── Dataset content ──
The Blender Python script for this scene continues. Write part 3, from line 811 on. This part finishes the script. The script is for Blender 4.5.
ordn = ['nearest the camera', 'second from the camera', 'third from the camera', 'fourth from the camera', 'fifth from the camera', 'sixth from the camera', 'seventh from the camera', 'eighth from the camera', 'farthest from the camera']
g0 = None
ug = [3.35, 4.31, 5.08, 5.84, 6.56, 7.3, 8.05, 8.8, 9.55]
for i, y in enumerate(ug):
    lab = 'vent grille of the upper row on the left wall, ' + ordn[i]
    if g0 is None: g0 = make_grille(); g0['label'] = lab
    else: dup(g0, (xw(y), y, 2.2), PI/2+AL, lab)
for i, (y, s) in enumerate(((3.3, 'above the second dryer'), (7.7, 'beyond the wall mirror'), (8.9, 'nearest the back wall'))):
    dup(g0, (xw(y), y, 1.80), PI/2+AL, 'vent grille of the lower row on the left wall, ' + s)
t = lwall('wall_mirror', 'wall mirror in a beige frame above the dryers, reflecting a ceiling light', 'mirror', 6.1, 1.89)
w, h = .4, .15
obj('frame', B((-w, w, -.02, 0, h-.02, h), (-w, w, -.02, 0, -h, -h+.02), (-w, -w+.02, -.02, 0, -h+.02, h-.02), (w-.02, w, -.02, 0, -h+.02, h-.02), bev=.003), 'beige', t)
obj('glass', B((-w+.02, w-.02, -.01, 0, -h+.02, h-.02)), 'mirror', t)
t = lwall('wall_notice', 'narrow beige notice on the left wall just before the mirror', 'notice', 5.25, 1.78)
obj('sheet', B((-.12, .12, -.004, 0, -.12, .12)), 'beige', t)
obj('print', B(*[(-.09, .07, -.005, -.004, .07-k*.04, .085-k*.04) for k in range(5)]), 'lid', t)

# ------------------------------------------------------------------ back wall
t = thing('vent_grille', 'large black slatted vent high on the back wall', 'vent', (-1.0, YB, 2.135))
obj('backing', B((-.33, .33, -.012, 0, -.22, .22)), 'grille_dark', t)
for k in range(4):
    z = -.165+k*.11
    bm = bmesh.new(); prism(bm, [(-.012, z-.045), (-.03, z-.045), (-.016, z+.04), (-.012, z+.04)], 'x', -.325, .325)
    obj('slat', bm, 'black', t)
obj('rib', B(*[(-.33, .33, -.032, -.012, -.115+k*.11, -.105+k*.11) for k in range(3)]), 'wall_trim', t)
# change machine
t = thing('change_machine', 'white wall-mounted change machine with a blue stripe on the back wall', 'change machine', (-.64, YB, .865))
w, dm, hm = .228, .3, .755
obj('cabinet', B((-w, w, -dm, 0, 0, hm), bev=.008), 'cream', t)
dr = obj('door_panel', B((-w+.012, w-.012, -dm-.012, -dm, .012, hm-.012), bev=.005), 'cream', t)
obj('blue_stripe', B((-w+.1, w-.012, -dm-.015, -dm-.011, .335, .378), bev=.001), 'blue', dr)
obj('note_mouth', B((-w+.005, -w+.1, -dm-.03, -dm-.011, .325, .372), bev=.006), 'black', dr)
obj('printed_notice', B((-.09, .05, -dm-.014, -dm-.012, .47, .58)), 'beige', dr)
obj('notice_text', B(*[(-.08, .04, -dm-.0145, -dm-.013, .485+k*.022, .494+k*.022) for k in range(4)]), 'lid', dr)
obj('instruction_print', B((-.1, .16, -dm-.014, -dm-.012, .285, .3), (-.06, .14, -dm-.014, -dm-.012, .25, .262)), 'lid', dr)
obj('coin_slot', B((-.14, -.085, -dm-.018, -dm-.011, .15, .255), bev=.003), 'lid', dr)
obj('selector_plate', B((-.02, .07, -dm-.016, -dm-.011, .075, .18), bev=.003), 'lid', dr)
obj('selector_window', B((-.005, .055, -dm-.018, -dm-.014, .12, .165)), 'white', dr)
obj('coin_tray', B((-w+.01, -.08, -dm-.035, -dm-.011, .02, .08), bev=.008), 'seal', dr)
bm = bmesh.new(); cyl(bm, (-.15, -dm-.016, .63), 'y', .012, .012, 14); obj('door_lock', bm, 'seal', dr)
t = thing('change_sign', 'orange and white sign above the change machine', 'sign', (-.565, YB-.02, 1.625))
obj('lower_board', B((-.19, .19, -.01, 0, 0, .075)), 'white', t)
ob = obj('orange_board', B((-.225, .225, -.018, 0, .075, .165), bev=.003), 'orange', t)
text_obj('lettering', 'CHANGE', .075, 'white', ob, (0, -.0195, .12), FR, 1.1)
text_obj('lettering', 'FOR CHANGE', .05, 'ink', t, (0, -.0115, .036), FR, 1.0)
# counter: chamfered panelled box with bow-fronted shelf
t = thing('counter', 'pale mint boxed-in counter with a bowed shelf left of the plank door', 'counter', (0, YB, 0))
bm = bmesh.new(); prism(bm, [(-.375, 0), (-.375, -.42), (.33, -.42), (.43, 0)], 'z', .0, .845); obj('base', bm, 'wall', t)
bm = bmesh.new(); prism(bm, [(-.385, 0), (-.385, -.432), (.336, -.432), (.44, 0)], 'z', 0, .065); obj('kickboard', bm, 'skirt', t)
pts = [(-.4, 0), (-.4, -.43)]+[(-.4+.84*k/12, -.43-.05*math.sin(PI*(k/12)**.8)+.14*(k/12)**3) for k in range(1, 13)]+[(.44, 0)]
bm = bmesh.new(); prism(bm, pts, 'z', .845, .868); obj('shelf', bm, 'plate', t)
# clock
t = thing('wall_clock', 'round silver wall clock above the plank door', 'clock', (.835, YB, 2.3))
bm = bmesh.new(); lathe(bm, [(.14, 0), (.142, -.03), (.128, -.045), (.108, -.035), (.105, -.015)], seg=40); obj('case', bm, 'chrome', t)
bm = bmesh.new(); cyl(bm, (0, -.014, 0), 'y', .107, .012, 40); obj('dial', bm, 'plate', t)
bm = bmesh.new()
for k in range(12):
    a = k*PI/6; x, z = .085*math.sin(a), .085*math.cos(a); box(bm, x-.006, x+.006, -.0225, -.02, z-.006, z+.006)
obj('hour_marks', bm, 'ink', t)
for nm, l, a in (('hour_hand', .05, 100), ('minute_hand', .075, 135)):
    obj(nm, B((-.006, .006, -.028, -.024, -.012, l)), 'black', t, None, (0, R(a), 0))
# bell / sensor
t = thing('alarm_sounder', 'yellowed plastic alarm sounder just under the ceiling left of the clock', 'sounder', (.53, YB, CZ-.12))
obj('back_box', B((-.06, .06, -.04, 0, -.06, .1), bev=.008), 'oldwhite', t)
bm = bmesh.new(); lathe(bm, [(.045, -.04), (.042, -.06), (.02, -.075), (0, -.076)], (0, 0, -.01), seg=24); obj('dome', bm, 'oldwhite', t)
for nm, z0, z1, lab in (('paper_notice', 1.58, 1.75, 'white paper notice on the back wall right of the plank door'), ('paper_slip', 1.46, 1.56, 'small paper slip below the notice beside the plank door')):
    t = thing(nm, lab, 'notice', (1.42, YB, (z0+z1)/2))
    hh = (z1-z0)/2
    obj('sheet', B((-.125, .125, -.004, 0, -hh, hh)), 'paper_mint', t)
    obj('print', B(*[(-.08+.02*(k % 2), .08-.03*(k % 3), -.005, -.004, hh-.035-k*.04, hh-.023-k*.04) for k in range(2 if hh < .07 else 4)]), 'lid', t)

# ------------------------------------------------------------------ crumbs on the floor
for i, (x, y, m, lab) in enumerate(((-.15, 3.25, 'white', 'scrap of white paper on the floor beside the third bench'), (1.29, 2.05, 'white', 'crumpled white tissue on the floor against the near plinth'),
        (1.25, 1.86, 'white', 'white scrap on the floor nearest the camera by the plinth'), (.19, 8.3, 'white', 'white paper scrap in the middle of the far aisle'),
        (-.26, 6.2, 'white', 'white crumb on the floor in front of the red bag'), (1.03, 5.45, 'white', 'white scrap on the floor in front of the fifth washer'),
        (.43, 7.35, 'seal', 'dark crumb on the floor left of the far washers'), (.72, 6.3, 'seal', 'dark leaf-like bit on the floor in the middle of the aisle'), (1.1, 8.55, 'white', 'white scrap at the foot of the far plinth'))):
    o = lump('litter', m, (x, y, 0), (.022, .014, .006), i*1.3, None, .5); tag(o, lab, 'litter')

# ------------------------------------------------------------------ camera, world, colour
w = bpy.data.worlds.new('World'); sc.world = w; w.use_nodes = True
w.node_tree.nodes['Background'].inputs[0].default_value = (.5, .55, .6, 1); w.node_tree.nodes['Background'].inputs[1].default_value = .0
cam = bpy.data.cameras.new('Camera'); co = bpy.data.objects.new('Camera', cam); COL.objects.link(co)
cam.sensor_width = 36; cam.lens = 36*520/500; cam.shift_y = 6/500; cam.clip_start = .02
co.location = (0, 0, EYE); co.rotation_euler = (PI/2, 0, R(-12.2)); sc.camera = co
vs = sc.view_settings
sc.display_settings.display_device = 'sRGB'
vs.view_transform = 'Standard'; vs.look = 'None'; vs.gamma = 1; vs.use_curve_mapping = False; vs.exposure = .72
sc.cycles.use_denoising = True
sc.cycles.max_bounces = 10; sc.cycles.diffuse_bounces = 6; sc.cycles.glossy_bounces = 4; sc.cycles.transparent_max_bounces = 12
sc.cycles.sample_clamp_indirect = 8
───
◆ Goal of the exercise
Begin with the first line of the listing and copy exactly through the line that contains "range(5)]), 'lid', t)", please, keeping both ends and leaving out everything after.

◆ Task solution
The Blender Python script for this scene continues. Write part 3, from line 811 on. This part finishes the script. The script is for Blender 4.5.
ordn = ['nearest the camera', 'second from the camera', 'third from the camera', 'fourth from the camera', 'fifth from the camera', 'sixth from the camera', 'seventh from the camera', 'eighth from the camera', 'farthest from the camera']
g0 = None
ug = [3.35, 4.31, 5.08, 5.84, 6.56, 7.3, 8.05, 8.8, 9.55]
for i, y in enumerate(ug):
    lab = 'vent grille of the upper row on the left wall, ' + ordn[i]
    if g0 is None: g0 = make_grille(); g0['label'] = lab
    else: dup(g0, (xw(y), y, 2.2), PI/2+AL, lab)
for i, (y, s) in enumerate(((3.3, 'above the second dryer'), (7.7, 'beyond the wall mirror'), (8.9, 'nearest the back wall'))):
    dup(g0, (xw(y), y, 1.80), PI/2+AL, 'vent grille of the lower row on the left wall, ' + s)
t = lwall('wall_mirror', 'wall mirror in a beige frame above the dryers, reflecting a ceiling light', 'mirror', 6.1, 1.89)
w, h = .4, .15
obj('frame', B((-w, w, -.02, 0, h-.02, h), (-w, w, -.02, 0, -h, -h+.02), (-w, -w+.02, -.02, 0, -h+.02, h-.02), (w-.02, w, -.02, 0, -h+.02, h-.02), bev=.003), 'beige', t)
obj('glass', B((-w+.02, w-.02, -.01, 0, -h+.02, h-.02)), 'mirror', t)
t = lwall('wall_notice', 'narrow beige notice on the left wall just before the mirror', 'notice', 5.25, 1.78)
obj('sheet', B((-.12, .12, -.004, 0, -.12, .12)), 'beige', t)
obj('print', B(*[(-.09, .07, -.005, -.004, .07-k*.04, .085-k*.04) for k in range(5)]), 'lid', t)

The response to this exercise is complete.